The Germans allowed the relief because they saw it as serving their interests. Belgium would remain peaceful if fed, making their occupation easier. As the war dragged on, they, too, put up resistance. The British blockaded the North Sea to starve the Germans. They would have to relax the blockade to save Belgium, but the CRB weakened the pressure to do so.
They also came to resent the hero image the American delegates acquired for the Belgians. Belgium was their country now. It was the people’s duty to be submissive to them. Besides, the Americans were probably spying. (Yes, they did report on what they saw of Germany’s ability to carry on the war.)
Both sides allowed the relief to continue because Herbert Hoover masterfully orchestrated a worldwide PR campaign to highlight the plight of the Belgians and gain universal sympathy that the belligerents couldn’t ignore.
When the American relief delegates had to leave Belgium in 1917 upon the US entry into the war, the still-neutral Netherlands and Spain kept the relief going to feed Belgium.
Further Reading: World War I Crusaders: A Band of Yanks in German-occupied Belgium Help Save Millions From Starvation as Civilians Resist the Harsh German Rule. By Jeffrey B. Miller

Wednesday, November 7, 2018

My Belgian Roots


For the longest time, I’ve known who all my great-great-grandparents were. For most of them, I knew their parents and beyond. One brick wall was my great-great-grandmother, Josephine Denis. She was born in 1848 in Belgium; her parents were Francis and Florence. In the 1860 census, she lived with a 48-year-old Belgian man and a 17-year-old Dutchman. That’s all I knew.


Until this summer. I discovered a Belgian genealogical site and made contact with Ron, a knowledgeable genealogist who thrives on tearing down brick walls.
Josephine’s mother died in 1854. Her father took her and her four surviving brothers to Wisconsin, where he sent away his children to four different homes. The two youngest brothers were placed with two elderly seamstresses. Why didn’t Josephine go there instead of ending up as a maid by the tender age of twelve? The women may have been much better at raising a young girl and taught her sewing.
I don’t know anything else about Josephine until she married. Did she have contact with her father and brothers?
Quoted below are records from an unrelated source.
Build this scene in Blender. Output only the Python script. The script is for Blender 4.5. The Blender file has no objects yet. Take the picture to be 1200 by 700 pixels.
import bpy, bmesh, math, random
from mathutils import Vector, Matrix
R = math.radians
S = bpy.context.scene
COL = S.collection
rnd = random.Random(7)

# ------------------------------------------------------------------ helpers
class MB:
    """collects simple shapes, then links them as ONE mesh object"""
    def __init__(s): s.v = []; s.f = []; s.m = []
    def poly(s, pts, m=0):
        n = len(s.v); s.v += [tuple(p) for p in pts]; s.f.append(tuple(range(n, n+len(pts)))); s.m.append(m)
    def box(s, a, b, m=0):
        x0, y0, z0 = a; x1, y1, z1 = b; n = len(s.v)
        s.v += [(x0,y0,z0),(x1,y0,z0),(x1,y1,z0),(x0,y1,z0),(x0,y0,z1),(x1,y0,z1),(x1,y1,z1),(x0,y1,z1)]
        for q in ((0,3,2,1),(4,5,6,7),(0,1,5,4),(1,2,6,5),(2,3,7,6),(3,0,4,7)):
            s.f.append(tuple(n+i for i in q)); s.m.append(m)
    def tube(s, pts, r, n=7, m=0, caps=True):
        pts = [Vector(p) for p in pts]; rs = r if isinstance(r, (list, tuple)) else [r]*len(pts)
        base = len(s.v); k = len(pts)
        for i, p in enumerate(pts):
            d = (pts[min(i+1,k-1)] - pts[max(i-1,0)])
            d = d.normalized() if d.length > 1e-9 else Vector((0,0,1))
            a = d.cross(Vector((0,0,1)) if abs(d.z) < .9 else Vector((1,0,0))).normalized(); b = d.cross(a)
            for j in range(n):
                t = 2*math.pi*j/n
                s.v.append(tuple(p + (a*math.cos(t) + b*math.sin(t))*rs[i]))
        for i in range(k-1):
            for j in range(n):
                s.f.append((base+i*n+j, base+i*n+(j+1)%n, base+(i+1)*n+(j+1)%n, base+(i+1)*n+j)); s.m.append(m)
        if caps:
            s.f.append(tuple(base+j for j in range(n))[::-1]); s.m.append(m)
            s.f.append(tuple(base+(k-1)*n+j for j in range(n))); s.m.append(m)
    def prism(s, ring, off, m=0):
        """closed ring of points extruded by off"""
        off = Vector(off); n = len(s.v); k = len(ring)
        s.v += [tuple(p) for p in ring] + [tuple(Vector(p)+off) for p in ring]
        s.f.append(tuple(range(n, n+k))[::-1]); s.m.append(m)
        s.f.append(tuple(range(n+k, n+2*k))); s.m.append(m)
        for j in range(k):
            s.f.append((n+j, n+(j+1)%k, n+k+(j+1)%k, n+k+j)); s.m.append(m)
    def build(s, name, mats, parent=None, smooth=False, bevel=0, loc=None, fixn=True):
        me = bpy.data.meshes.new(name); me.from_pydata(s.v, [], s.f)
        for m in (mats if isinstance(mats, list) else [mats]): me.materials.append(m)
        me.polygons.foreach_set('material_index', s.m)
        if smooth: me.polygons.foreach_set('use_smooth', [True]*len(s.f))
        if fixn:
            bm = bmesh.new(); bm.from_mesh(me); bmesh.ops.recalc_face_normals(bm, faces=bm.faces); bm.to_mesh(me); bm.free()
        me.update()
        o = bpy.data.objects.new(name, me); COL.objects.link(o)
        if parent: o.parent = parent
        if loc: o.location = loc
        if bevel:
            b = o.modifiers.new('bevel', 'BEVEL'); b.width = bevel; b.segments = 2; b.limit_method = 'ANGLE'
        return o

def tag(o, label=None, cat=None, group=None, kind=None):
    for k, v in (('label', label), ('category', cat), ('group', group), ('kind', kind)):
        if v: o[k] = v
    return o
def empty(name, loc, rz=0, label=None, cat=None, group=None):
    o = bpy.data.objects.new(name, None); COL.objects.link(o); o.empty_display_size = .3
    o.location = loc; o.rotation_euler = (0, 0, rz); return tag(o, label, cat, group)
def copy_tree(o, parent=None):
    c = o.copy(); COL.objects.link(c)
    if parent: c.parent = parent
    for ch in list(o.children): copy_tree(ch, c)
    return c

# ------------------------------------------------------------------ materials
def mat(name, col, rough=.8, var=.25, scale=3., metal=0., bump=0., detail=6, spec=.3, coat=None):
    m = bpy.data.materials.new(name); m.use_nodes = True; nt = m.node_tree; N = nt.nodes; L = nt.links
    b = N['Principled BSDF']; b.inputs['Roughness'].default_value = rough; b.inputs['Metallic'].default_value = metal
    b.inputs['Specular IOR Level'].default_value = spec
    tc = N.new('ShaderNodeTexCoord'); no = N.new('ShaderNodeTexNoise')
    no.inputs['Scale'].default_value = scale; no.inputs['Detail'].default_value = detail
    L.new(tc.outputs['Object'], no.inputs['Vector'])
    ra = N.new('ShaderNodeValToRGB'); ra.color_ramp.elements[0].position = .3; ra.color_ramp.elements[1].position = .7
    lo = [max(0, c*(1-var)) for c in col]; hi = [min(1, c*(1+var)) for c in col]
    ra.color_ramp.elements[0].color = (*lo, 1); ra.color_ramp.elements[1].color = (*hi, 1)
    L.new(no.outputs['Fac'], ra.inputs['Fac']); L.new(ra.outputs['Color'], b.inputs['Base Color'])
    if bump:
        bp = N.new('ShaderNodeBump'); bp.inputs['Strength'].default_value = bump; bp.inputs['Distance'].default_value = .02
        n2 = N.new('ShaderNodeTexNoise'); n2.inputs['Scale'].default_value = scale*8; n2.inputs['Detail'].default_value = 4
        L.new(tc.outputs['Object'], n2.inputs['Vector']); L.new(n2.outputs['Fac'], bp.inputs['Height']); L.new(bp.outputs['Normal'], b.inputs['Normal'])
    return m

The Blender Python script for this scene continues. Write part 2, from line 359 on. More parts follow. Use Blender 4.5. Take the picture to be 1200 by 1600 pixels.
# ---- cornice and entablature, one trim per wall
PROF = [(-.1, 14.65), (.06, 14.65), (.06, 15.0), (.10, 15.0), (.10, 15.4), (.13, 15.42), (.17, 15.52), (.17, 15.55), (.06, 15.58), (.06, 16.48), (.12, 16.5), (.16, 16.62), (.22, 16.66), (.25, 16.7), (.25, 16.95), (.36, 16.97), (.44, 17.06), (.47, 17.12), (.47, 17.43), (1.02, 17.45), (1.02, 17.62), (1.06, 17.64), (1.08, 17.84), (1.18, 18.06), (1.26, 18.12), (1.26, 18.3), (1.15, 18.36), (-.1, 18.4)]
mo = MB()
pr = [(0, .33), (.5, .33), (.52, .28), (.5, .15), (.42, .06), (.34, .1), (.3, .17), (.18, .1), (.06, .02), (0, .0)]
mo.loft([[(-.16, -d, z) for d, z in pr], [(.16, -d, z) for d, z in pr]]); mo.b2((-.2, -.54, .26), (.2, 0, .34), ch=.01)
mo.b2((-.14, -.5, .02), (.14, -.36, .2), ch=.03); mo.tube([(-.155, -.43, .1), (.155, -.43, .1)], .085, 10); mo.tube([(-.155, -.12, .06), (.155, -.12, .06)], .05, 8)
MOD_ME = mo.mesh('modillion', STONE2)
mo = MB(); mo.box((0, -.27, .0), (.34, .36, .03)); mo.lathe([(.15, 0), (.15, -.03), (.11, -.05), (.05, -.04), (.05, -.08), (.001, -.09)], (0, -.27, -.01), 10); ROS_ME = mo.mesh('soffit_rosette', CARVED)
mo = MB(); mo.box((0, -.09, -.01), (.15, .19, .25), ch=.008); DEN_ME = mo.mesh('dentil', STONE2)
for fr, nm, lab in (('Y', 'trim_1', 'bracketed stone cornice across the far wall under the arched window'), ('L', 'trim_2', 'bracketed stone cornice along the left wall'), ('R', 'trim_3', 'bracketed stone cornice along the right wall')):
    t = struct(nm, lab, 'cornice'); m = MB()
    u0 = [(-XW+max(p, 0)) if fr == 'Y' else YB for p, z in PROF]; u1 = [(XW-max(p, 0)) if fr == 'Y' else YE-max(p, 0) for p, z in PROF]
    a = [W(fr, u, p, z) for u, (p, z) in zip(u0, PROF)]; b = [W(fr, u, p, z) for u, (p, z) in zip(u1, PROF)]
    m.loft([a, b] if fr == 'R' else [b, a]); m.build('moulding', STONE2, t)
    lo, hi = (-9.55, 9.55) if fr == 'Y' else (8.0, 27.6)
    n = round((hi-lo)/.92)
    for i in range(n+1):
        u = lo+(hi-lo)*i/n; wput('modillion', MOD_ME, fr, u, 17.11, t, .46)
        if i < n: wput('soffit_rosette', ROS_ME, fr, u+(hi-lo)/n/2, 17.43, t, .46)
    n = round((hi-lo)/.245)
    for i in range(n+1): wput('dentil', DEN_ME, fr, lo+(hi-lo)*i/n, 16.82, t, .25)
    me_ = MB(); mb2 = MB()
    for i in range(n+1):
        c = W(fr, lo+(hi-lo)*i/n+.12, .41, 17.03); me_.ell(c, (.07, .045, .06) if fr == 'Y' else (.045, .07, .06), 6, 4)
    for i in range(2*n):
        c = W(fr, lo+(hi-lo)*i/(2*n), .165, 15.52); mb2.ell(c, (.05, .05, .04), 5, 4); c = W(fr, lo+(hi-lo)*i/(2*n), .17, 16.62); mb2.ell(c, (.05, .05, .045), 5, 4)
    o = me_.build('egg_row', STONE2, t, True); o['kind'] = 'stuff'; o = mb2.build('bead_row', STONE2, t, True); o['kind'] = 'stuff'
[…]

Why did Francois Denis leave Belgium? Probably for economic improvement, but at the cost of breaking up his family. The young children had already lost their mother; now they were separated in a strange country. Apparently, Francois didn’t have family who would help him with his youngsters. In Wisconsin, he moved to another county, remarried, and had a second family.
Ron says it was common for parents to put their children in what was basically foster care when they were in economic hardship. Being a single parent, mother or father, was very difficult for parent and children at that time. Still, I would like to know about Francois’ continued involvement with his first family.
I didn’t know much about Belgium’s history other than its brutal occupation of the Congo. As I’ve learned more about the country’s experience in the twentieth century, I take more pride in my Belgian heritage. More on that later.